Activities & Organizations

Graduate students to present on multicultural literature

A first-of-its-kind graduate conference will bring students together from various universities to focus on a variety of literature.

On March 19, UH English graduate students will be hosting a literary conference entitled “The American Tapestry — Multicultural Influences in Late American Literature.”

Guest speakers will include Bridget K. Gorman, sociology professor from Rice, and Robert Donahoo, English professor from Sam Houston State.

Graduate students from various universities such as UH, Rice, New Mexico State and Stephen F. Austin will be presenting their essays on multicultural inspirations in American literature.

“My paper is about young adult literature,” said UH grad student Bruce J. Martin, who will be presenting “Hearing Their Own Voice: Multicultural Young Adult Literature in the College Core.”

“Young adult literature is an important genre for young college students because they can interact more with literature written by people their own age versus literature written by some dead guy from last century,” Martin said.

“I’ve been teaching composition for a while, and I’ve been lucky to have minority students in my classes. I feel that these young minority students need to have a literature they can relate with.”

According to Martin, this is the first English graduate student conference to be held at UH. Topics to be discussed will include issues on Muslim, African-American, religious and women’s literatures.

The history, Martin said, is that the UH Graduate English Society wanted to showcase graduate work.

“Publication is very competitive, so we decided to hold our own conference,” Martin said.

The society had a call for submissions last November and received over 20 essays.

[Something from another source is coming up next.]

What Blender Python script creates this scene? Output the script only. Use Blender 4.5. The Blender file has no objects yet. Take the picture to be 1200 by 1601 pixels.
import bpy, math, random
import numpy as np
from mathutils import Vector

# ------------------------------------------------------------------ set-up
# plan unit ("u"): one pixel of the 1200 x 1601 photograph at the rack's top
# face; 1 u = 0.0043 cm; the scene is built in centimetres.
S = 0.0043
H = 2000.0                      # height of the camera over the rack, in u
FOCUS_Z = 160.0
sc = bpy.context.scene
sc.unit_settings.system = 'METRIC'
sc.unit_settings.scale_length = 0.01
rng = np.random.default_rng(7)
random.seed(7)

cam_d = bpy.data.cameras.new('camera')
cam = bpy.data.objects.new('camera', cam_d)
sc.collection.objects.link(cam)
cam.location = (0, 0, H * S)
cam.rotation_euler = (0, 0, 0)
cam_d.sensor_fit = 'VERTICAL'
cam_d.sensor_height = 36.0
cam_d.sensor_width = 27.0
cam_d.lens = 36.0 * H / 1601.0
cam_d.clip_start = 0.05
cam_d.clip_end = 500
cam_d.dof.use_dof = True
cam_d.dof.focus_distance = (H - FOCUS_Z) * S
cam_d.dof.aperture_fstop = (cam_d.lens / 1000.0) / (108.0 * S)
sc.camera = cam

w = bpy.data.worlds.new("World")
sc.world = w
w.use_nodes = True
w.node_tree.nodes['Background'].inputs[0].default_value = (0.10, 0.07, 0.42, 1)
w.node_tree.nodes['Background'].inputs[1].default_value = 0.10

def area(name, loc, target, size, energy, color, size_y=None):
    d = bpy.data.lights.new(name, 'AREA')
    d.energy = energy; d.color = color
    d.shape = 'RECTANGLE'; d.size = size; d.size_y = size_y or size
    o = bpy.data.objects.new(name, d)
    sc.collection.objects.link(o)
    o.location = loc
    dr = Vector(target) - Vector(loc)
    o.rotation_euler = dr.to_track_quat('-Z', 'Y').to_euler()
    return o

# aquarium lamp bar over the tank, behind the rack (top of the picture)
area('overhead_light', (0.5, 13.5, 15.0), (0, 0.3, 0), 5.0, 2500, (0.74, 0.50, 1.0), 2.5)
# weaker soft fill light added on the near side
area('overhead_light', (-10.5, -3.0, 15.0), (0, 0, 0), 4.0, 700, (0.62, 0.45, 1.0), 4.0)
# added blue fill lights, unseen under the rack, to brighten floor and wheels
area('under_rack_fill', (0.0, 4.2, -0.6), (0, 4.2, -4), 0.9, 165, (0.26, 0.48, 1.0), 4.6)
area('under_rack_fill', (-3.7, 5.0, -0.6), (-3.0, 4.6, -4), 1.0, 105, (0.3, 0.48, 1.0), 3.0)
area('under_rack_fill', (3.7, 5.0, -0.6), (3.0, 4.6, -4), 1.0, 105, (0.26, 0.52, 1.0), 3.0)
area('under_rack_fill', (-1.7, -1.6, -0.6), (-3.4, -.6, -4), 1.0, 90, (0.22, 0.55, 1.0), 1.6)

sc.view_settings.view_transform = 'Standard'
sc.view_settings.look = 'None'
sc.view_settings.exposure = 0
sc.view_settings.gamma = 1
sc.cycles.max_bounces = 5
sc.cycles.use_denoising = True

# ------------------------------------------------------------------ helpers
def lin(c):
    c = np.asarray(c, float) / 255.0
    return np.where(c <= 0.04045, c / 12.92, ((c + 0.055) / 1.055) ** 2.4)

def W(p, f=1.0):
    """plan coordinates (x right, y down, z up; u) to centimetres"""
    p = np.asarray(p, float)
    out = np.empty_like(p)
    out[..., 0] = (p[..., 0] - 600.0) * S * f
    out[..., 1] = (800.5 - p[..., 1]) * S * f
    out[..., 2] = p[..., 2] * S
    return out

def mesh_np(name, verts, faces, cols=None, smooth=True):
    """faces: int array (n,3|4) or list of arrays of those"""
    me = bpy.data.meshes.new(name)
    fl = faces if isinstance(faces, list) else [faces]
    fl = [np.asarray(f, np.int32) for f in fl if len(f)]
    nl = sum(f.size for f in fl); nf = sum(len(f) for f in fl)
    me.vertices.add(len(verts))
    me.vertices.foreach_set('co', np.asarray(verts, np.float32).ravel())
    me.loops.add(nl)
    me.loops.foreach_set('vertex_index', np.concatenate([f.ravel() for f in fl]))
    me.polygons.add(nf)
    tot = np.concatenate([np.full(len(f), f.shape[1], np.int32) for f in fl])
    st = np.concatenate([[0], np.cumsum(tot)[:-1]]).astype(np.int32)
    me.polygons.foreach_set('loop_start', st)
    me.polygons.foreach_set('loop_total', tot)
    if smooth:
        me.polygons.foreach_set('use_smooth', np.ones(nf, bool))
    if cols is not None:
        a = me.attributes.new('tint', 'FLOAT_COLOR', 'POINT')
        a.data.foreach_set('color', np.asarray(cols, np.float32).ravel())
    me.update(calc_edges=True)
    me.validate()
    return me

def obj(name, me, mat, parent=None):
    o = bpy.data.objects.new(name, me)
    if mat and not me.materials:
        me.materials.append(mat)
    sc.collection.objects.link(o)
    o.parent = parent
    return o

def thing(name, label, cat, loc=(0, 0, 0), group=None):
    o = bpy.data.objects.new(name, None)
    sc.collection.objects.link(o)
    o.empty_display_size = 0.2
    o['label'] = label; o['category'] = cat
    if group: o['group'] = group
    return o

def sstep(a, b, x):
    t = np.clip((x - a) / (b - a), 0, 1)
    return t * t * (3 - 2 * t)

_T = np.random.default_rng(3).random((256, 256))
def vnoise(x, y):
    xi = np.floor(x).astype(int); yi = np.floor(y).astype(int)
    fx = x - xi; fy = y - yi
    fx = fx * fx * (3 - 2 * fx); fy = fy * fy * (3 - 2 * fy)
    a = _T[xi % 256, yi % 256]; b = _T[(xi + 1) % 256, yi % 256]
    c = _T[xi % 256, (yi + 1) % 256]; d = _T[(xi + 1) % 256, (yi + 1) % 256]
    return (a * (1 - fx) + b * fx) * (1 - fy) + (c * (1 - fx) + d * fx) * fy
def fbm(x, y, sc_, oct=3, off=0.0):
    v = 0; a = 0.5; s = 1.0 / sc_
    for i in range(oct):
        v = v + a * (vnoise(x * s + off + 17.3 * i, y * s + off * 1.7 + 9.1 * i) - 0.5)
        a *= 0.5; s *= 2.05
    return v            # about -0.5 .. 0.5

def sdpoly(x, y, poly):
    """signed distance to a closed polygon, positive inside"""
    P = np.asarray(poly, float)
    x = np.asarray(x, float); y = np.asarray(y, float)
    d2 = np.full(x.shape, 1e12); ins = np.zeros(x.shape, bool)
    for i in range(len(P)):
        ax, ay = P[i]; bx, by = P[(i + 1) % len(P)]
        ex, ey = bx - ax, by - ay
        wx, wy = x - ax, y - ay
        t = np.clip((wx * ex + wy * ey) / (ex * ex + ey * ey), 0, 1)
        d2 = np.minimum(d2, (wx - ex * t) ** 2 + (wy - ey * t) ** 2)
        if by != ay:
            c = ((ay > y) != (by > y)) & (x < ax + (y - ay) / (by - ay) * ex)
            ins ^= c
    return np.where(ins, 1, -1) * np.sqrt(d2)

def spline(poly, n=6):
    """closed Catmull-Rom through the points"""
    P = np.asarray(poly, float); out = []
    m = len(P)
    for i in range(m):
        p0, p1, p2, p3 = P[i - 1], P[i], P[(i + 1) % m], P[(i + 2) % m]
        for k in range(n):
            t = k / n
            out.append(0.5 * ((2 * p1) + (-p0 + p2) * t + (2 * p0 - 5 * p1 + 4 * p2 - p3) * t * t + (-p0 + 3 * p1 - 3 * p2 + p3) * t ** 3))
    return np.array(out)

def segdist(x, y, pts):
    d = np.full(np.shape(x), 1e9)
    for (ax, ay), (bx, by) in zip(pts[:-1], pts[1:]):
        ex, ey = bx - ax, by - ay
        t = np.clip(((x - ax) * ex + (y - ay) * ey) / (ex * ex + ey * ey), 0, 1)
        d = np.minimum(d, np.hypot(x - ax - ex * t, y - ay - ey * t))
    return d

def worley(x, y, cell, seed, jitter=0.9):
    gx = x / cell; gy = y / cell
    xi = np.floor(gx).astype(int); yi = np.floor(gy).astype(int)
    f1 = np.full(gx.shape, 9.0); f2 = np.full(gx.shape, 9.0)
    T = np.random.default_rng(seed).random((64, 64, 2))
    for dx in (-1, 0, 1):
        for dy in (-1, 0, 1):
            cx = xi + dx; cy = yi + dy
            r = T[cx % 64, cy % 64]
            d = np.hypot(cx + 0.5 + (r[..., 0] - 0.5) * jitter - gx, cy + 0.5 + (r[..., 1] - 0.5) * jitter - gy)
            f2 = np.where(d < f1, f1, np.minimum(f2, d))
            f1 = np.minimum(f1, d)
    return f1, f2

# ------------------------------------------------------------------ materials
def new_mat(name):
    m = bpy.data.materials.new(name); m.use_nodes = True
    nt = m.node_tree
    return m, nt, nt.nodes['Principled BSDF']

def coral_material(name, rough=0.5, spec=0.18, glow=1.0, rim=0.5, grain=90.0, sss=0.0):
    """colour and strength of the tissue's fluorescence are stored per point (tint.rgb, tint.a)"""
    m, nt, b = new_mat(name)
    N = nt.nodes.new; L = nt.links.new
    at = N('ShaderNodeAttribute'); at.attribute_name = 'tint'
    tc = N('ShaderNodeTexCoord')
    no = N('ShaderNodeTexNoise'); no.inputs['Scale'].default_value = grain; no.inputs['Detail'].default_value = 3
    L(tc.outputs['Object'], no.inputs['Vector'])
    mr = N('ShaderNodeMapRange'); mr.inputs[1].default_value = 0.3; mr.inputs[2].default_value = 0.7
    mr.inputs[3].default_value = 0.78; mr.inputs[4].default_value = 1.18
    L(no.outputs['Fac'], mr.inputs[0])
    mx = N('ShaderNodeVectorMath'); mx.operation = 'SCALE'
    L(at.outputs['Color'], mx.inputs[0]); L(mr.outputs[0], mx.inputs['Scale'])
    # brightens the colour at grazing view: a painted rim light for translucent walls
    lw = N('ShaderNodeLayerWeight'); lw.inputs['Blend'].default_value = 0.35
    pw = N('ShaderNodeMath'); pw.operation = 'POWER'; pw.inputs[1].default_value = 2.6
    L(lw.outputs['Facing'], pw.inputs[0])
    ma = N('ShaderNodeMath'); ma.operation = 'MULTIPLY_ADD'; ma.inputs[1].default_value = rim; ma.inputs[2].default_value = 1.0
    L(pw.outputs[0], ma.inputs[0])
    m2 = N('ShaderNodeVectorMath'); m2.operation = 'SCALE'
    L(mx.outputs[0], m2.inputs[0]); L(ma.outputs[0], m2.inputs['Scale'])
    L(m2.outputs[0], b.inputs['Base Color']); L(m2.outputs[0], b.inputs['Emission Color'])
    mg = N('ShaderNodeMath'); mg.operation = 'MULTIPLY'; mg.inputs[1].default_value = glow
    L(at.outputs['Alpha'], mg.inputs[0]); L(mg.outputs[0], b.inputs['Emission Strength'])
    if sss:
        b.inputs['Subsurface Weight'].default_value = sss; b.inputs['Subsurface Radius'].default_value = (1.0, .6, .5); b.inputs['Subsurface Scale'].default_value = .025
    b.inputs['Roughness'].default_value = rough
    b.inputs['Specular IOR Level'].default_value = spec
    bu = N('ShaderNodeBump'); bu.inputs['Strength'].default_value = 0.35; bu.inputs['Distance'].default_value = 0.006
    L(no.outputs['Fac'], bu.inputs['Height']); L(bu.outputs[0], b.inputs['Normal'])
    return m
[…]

“We’re going to publish the papers as well. We’re going to create a digital journal for all the papers. We’ll do this again next year and we anticipate even more submissions,” Martin said.

A Vietnamese student from Houston Community College inspired Marting to write his essay.

“(The student) struggled with composition because he struggled with the English language,” Martin said.

After transferring to UH, the student took Gothic Literature and it just didn’t work for him, Martin said.

“I feel that if he had a choice to take young adult literature, he would have succeeded more because he would have been able to connect with that kind of work instead of Gothic.”

The conference will be held from 9 a.m. to 4 p.m. at the Roy G. Cullen building. The conference is free to those who register, and a free lunch will also be provided.